** start of Exercise material **

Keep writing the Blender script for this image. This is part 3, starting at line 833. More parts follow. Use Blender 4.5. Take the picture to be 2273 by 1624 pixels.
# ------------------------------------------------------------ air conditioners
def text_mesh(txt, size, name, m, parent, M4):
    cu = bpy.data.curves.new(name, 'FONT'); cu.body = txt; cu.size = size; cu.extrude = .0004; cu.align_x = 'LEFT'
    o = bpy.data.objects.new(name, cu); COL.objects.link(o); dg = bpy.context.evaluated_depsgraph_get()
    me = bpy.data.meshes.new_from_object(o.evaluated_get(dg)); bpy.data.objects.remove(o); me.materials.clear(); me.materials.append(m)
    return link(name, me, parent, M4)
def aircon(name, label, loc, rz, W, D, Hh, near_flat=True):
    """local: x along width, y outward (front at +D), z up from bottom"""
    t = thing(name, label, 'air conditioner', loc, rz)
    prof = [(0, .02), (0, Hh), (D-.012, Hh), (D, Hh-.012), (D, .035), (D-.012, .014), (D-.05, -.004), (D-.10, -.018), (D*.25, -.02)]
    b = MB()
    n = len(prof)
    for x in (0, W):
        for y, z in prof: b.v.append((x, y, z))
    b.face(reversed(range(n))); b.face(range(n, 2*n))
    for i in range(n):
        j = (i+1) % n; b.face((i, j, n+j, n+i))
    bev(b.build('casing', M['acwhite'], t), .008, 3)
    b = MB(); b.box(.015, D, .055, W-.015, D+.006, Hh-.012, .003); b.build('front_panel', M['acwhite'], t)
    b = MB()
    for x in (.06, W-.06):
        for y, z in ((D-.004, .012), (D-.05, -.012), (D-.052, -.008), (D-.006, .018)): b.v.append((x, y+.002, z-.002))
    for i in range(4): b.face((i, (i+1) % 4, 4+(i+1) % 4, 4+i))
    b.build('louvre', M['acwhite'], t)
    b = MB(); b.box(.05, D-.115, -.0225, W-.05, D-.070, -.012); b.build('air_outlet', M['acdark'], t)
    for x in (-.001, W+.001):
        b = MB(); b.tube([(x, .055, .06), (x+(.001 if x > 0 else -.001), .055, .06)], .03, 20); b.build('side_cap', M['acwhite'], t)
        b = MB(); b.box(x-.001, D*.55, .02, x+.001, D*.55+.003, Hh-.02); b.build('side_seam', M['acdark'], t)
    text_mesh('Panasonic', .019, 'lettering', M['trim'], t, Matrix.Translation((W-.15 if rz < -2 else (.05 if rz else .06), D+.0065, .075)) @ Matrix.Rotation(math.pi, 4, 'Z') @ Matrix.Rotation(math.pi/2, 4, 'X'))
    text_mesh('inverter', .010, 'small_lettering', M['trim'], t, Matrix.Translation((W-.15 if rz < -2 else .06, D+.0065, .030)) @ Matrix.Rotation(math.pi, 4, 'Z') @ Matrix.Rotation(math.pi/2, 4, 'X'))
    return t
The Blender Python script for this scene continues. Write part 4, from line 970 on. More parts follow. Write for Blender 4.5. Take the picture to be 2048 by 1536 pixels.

** end of Exercise material **

*Task requirements*
All of the data above should be transcribed exactly.

*Task solution*
Keep writing the Blender script for this image. This is part 3, starting at line 833. More parts follow. Use Blender 4.5. Take the picture to be 2273 by 1624 pixels.
# ------------------------------------------------------------ air conditioners
def text_mesh(txt, size, name, m, parent, M4):
    cu = bpy.data.curves.new(name, 'FONT'); cu.body = txt; cu.size = size; cu.extrude = .0004; cu.align_x = 'LEFT'
    o = bpy.data.objects.new(name, cu); COL.objects.link(o); dg = bpy.context.evaluated_depsgraph_get()
    me = bpy.data.meshes.new_from_object(o.evaluated_get(dg)); bpy.data.objects.remove(o); me.materials.clear(); me.materials.append(m)
    return link(name, me, parent, M4)
def aircon(name, label, loc, rz, W, D, Hh, near_flat=True):
    """local: x along width, y outward (front at +D), z up from bottom"""
    t = thing(name, label, 'air conditioner', loc, rz)
    prof = [(0, .02), (0, Hh), (D-.012, Hh), (D, Hh-.012), (D, .035), (D-.012, .014), (D-.05, -.004), (D-.10, -.018), (D*.25, -.02)]
    b = MB()
    n = len(prof)
    for x in (0, W):
        for y, z in prof: b.v.append((x, y, z))
    b.face(reversed(range(n))); b.face(range(n, 2*n))
    for i in range(n):
        j = (i+1) % n; b.face((i, j, n+j, n+i))
    bev(b.build('casing', M['acwhite'], t), .008, 3)
    b = MB(); b.box(.015, D, .055, W-.015, D+.006, Hh-.012, .003); b.build('front_panel', M['acwhite'], t)
    b = MB()
    for x in (.06, W-.06):
        for y, z in ((D-.004, .012), (D-.05, -.012), (D-.052, -.008), (D-.006, .018)): b.v.append((x, y+.002, z-.002))
    for i in range(4): b.face((i, (i+1) % 4, 4+(i+1) % 4, 4+i))
    b.build('louvre', M['acwhite'], t)
    b = MB(); b.box(.05, D-.115, -.0225, W-.05, D-.070, -.012); b.build('air_outlet', M['acdark'], t)
    for x in (-.001, W+.001):
        b = MB(); b.tube([(x, .055, .06), (x+(.001 if x > 0 else -.001), .055, .06)], .03, 20); b.build('side_cap', M['acwhite'], t)
        b = MB(); b.box(x-.001, D*.55, .02, x+.001, D*.55+.003, Hh-.02); b.build('side_seam', M['acdark'], t)
    text_mesh('Panasonic', .019, 'lettering', M['trim'], t, Matrix.Translation((W-.15 if rz < -2 else (.05 if rz else .06), D+.0065, .075)) @ Matrix.Rotation(math.pi, 4, 'Z') @ Matrix.Rotation(math.pi/2, 4, 'X'))
    text_mesh('inverter', .010, 'small_lettering', M['trim'], t, Matrix.Translation((W-.15 if rz < -2 else .06, D+.0065, .030)) @ Matrix.Rotation(math.pi, 4, 'Z') @ Matrix.Rotation(math.pi/2, 4, 'X'))
    return t
The Blender Python script for this scene continues. Write part 4, from line 970 on. More parts follow. Write for Blender 4.5. Take the picture to be 2048 by 1536 pixels.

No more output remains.